Utilities as a monopolistic commodity
Utilities have been regarded as monopolistic commodity providers for decades, with the products and services offered by one utility not much different from those offered by another. In many areas, markets have been determined solely on geography and have enjoyed a monopoly status governed by state and local regulations. However, changing times have brought significant challenges for utilities: the complexities and proliferation of distributed energy resources; new regulatory impacts on customer rates and communications; an explosion of operational and customer-centric data points (often housed in disparate silos); and the pressure of increased customer expectations (beyond reliability).
Addressing the challenges of these changing times means differentiating your organization from the others through the experience you are delivering to customers. This can be achieved in large part by establishing direct and relevant communications with customers about the availability and usage of your new and existing products and services. While most utilities, of course, have long-standing communication channels for customer service, billing and invoicing, how we communicate with customers in an omnichannel world is one more thing that has experienced considerable change and development over recent years.
Since the 1990s, communication channels have evolved from the mail, fax and call centre to include email, the web, SMS and social media. This proliferation of channels represents more than a simple shift in technologies; the change has been from one-directional communication to a constant bi-directional process that puts customers and public opinion in control. Yet today, many – if not most – utilities can only implement the more typical chaotic mix of uncoordinated communications that can easily turn into a fragmented experience for customers, leaving them feeling confused or frustrated. For utilities, this mix introduces inefficiencies, opportunities for miscommunication and costly errors.
Working across data silos
Currently, many utilities are still managing communications through separate teams that use incompatible technologies for individual channels, often multiplying the complexity and cost of efforts while diminishing the returns – and delivering less than desired outcomes for the organization. The greatest challenge for most utilities is how to evolve from existing, disparate customer communication “programs” that deliver a complex mix of scattered data via isolated systems and/or single-purpose applications, to one that is cohesive, results-driven and cost-effective.
Modern customer communication strategies are designed to enable the process of communication design and delivery to standardize and personalize communications for automated delivery across channels—without duplicating efforts. Benefits include increased efficiency, reduced manual processes, optimized/agile bill redesigns, fewer mistakes, and an enhanced customer experience.
Enterprise-wide strategy
Consumers could be engaged initially by several types of communications that you control, and some that you may influence but may not directly control. Direct marketing campaigns, programs like those that provide tips for conserving energy to lower consumers’ costs, and social media networking each attempt to increase the level of active engagement with customers in their own way. Some consumers will respond to print, others prefer email and the web, some may seek an agent or call centre representative, and some may prefer exclusively mobile experiences.

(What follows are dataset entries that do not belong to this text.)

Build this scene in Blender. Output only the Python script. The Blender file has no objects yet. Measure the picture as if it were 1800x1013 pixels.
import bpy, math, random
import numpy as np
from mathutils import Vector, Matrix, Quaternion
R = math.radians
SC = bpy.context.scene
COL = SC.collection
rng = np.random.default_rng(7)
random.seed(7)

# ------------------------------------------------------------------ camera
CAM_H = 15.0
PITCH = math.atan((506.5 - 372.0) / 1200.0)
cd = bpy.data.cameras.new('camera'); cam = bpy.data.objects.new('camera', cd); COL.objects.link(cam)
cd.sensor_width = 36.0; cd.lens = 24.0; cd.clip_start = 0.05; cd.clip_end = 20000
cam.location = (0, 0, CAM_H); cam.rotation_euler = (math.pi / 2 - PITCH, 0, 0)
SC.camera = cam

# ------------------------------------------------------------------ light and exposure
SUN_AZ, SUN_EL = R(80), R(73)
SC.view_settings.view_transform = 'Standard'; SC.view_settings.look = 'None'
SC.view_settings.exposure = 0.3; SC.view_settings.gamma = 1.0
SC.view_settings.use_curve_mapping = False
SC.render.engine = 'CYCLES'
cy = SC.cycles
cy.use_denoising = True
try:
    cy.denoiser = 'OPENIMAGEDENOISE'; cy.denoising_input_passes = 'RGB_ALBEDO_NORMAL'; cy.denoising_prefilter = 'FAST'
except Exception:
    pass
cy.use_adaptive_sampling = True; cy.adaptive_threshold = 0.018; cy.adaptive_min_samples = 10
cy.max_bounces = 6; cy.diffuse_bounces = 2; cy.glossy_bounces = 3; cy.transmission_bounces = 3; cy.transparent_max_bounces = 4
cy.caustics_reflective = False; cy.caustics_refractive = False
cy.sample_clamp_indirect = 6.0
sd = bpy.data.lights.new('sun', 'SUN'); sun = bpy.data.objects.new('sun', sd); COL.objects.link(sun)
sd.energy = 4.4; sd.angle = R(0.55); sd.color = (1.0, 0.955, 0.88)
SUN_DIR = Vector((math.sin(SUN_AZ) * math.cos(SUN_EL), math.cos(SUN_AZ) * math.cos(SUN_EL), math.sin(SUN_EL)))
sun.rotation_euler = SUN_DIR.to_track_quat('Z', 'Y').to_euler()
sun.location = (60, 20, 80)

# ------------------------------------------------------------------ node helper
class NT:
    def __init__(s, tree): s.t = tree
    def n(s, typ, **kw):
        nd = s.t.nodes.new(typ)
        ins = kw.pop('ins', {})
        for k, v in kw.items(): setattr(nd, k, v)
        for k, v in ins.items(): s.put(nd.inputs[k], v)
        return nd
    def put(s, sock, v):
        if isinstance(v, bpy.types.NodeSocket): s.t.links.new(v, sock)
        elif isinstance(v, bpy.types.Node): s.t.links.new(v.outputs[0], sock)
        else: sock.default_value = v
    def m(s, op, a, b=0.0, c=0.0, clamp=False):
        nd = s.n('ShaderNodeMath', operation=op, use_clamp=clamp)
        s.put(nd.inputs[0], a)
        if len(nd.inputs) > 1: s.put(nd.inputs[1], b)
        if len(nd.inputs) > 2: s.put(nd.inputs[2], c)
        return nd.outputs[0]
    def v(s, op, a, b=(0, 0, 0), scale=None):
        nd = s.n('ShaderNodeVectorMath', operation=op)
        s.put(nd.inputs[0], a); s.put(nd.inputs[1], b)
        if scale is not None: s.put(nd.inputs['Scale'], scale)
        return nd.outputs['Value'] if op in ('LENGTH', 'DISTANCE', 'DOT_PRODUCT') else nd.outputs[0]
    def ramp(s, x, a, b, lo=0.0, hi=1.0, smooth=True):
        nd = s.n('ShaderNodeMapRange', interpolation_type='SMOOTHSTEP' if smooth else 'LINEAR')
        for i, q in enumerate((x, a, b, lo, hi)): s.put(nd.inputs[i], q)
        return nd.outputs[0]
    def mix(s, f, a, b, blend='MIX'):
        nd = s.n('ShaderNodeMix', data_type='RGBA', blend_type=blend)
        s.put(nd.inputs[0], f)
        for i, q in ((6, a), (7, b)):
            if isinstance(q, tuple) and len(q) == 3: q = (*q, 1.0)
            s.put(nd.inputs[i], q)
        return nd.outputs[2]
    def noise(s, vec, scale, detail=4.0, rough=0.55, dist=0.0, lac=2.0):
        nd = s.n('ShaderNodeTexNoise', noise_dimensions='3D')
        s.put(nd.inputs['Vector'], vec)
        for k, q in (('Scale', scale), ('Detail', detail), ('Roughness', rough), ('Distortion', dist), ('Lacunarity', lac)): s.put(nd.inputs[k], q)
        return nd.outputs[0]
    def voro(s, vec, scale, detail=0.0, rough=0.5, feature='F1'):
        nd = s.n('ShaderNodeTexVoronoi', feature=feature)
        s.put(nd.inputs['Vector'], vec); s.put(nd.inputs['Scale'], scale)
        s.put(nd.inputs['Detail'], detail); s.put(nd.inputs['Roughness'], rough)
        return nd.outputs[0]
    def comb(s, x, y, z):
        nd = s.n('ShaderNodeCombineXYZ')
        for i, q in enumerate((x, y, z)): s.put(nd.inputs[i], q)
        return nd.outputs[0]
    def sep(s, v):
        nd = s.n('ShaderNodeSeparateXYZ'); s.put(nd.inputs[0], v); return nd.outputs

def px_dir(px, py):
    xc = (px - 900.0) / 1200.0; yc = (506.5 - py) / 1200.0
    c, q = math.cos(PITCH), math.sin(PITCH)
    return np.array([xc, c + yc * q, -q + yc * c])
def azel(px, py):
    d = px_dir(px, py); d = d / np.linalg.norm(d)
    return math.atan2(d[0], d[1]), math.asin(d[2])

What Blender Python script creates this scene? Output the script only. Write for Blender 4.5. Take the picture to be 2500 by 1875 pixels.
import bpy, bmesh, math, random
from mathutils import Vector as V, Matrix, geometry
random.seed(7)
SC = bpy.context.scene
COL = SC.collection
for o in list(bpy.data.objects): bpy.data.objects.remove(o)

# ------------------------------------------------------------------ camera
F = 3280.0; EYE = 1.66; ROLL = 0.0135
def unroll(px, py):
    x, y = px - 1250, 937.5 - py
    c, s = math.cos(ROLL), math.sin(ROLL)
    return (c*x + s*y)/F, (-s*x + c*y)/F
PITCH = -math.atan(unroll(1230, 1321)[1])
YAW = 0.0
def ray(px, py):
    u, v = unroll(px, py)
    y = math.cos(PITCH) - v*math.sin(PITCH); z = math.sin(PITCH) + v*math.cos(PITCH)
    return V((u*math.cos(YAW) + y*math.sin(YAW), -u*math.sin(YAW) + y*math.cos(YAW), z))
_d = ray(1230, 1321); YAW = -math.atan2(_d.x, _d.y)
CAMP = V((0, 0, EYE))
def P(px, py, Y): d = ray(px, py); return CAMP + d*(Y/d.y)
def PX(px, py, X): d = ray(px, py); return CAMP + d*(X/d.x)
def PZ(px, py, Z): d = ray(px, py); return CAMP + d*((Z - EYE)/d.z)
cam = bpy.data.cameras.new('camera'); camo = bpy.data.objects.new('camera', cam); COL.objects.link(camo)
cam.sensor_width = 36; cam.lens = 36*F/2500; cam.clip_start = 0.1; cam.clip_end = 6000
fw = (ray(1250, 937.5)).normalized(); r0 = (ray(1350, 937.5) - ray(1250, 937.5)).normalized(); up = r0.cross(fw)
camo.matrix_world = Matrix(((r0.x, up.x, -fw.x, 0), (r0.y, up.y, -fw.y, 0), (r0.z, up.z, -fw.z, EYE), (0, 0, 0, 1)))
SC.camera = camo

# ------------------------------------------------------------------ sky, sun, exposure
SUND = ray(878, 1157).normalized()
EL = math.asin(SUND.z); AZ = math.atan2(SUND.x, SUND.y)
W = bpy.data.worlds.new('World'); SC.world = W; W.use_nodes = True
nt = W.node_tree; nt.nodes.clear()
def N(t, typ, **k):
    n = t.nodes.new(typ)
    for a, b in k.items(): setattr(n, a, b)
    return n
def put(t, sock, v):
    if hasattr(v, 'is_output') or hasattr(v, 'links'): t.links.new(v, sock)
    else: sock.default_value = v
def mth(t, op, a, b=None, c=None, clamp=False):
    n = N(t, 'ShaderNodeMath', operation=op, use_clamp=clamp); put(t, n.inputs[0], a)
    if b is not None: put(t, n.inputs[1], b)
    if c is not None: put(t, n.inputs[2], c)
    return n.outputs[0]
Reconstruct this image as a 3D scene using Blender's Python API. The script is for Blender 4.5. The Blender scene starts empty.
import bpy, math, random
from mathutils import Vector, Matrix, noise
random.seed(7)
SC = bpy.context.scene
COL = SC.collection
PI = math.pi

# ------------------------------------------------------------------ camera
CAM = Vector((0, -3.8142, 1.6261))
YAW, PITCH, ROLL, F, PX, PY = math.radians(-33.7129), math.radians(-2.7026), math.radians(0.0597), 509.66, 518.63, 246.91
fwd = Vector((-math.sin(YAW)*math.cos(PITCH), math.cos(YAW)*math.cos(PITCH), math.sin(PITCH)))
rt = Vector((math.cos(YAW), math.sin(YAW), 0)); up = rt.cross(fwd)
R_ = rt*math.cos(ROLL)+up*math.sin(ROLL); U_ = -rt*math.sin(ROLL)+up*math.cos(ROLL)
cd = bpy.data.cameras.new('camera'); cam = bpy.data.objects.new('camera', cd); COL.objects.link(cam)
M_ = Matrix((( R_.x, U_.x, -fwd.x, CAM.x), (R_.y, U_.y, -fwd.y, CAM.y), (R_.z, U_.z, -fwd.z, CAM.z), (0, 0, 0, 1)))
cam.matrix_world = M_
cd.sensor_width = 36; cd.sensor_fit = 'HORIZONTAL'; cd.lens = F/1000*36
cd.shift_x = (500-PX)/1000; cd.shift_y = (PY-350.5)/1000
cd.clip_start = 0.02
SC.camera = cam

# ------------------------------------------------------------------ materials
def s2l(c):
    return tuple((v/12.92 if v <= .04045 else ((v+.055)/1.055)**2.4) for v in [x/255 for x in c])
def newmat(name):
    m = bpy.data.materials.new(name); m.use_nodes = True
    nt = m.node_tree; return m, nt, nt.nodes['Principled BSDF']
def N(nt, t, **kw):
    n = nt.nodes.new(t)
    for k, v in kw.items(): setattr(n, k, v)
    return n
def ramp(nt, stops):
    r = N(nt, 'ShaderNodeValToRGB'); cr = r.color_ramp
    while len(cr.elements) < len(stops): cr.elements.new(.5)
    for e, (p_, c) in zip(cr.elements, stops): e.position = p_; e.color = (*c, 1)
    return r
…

Developing and effectively managing customer communications requires crafting a customer communications management (CCM) strategy for the entire enterprise that considers the perspective of your customers and your employees, and is created with the input of operations, customer service and IT. An ideal communication portfolio will effectively manage discrete campaigns across multiple channels, paying attention to the limitations and opportunities offered by each.
An integrated platform
A utility can then determine the best option for each communication piece in the context of your overall strategy. Many utilities have a mix of systems that generate communications through isolated islands of technology. In assessing your existing applications, you have the option to refresh, reboot or remove them, taking into account that today’s thin-client interactive solutions can deliver correspondence and informational messaging quickly and efficiently. The modern CCM platform can also offer document repurposing technology to allow output from legacy systems to be refreshed, updated and upgraded.
Ideally, a CCM solution should include a design tool, a composition engine, a workflow/rule engine and omnichannel output management capabilities to enable customer interactions through a wide range of communication media: mobile, email, SMS, websites, print and customer self-service. These systems can replace hundreds of legacy templates with a single, flexible user experience that provides relevant, yet approved, content to your customers in less time. Additionally, your CCM solution should provide the capability for a synchronized omnichannel preview of communications, so those ensuring compliance and brand standards can understand and have control over what each communication will look like on each different channel.
Improved results
Baby boomer, Generation X, Generation Y, and Millennial customers have different communication preferences, and every demographic expects information to be available 24/7. These external forces put an incredible strain on current communication systems, especially when they are not strategically aligned.
Managing all these moving parts by implementing an integrated, enterprise-wide communications strategy will support efforts to meet customer expectations and will create and maintain positive customer relationships. Utilities that have implemented a successful communications strategy enjoy stronger brand identity, improved operational efficiencies, reduced costs and successful implementation of customer engagement initiatives.